2 Kings 23:29-30 records that Neco killed Josiah as soon as he saw him. Taken by itself, this could fit with an arranged meeting at which Neco treacherously killed Josiah.
However, 2 Chronicles 35:20-24 reads much more like a pitched battle with the archers fatally wounding Josiah when they find him. The extra detail in this record is that Josiah disguised himself before entering the battle.
Overall, a reasonable picture seems to be that Josiah disguised himself, battle was joined and the Egyptians were specifically looking for Josiah as the leader of the army. Somehow, the Egyptians managed to identify Josiah at which time he was specifically attacked and fatally wounded by the archers.
I found it unexpectedly difficult to write about the death of Josiah. Reading about his death has always made me sad, but writing about it was even harder.
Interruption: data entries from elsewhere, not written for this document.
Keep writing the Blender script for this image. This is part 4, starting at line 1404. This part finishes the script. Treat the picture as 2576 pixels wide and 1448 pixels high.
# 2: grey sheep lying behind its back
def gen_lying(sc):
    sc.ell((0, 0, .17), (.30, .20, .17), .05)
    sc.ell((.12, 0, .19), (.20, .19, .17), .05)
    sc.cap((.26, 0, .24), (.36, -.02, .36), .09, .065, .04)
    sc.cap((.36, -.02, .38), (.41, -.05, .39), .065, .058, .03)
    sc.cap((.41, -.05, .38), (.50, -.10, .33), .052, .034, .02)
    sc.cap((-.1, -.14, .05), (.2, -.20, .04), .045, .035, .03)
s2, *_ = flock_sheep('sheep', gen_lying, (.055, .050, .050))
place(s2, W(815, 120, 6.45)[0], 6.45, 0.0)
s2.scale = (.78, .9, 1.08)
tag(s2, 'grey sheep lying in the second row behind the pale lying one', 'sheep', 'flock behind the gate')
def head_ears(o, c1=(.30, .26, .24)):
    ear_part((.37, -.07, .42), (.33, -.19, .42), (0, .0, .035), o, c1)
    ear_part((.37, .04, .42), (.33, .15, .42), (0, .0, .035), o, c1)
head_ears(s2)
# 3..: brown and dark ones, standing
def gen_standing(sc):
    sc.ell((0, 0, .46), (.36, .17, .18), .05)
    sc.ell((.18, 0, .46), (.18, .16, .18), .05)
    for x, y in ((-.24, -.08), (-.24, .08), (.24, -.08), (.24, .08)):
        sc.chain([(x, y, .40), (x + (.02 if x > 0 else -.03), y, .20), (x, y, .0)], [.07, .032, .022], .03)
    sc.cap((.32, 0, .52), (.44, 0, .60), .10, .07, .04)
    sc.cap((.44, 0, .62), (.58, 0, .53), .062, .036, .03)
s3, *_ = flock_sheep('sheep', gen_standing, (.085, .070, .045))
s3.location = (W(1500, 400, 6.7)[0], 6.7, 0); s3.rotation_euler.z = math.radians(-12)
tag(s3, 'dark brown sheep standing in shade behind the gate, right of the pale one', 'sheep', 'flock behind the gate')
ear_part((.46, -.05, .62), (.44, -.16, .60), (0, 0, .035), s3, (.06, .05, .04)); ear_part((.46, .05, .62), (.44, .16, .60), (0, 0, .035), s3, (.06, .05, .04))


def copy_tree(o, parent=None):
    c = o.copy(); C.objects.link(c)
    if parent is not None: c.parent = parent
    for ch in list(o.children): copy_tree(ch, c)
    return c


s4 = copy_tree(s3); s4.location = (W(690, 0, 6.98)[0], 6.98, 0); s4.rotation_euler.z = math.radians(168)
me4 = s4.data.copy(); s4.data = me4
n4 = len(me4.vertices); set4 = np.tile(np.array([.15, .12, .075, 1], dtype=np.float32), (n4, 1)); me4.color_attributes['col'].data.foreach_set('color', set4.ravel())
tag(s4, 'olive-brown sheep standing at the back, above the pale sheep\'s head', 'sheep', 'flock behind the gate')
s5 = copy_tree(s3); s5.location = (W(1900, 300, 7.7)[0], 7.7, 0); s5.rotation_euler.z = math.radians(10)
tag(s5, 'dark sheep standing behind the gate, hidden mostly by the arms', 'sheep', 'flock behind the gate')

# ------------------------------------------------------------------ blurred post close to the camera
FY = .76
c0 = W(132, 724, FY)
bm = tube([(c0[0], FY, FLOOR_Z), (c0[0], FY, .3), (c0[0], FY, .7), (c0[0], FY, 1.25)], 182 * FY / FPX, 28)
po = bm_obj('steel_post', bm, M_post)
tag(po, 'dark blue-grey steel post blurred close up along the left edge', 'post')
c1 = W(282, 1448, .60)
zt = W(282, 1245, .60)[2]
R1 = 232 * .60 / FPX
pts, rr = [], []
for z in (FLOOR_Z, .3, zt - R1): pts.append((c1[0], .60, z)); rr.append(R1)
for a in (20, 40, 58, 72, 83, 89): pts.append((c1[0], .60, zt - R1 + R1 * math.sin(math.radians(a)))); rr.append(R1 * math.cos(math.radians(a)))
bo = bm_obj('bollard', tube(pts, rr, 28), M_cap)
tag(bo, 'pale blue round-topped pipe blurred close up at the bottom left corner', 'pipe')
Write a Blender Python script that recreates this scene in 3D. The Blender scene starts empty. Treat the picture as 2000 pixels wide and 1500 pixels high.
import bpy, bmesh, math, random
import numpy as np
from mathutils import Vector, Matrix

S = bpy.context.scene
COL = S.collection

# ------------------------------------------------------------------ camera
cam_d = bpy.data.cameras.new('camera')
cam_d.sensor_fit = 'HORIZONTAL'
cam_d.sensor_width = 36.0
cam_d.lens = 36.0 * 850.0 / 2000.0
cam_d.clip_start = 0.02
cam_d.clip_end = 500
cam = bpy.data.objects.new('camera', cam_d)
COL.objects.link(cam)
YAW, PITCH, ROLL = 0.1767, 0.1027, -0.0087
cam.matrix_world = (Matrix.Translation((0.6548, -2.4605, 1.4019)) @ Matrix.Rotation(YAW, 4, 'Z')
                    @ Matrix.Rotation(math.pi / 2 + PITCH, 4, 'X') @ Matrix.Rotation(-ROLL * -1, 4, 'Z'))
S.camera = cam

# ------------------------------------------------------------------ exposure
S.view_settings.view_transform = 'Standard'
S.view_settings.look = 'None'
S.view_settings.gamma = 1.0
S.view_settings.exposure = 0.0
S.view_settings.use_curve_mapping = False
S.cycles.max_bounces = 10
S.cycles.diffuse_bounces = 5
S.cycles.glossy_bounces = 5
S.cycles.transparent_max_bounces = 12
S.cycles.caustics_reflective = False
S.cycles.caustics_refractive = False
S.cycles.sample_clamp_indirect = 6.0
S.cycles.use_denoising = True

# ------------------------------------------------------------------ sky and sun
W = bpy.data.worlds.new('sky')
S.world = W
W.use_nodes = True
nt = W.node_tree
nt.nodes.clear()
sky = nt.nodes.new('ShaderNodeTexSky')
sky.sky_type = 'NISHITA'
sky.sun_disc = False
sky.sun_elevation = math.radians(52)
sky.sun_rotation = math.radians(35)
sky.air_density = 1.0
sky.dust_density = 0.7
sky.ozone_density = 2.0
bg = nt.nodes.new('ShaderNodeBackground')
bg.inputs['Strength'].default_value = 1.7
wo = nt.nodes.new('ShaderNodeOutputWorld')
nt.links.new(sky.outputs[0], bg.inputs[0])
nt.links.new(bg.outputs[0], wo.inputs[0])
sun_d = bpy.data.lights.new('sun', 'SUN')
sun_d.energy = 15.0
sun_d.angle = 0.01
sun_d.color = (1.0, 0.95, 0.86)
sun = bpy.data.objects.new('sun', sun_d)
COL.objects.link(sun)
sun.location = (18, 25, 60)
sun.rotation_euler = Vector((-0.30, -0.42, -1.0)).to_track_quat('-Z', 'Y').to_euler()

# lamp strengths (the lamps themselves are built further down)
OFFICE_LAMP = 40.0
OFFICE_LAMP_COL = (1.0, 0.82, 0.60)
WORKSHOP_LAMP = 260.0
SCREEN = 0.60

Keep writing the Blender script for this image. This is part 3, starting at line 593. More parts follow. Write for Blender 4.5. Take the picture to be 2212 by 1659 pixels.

Received and approved the proof of “Fiction Favours the Facts” for printing the paperback.
Recorded the reading of four more micro-tales. Only four to go.
Checked tax status with Ingram Spark and then placed order for printed copies of “Fiction Favours the Facts”.
Sent out Bible Tales Newsletter on “Jeremiah in Greek”.
Recorded reading of 4 more micro-tales. I had thought that should be all, but I seem to have missed out on one, so one to go.
Writing about the response to the death of Josiah. I wonder how sad his sons were?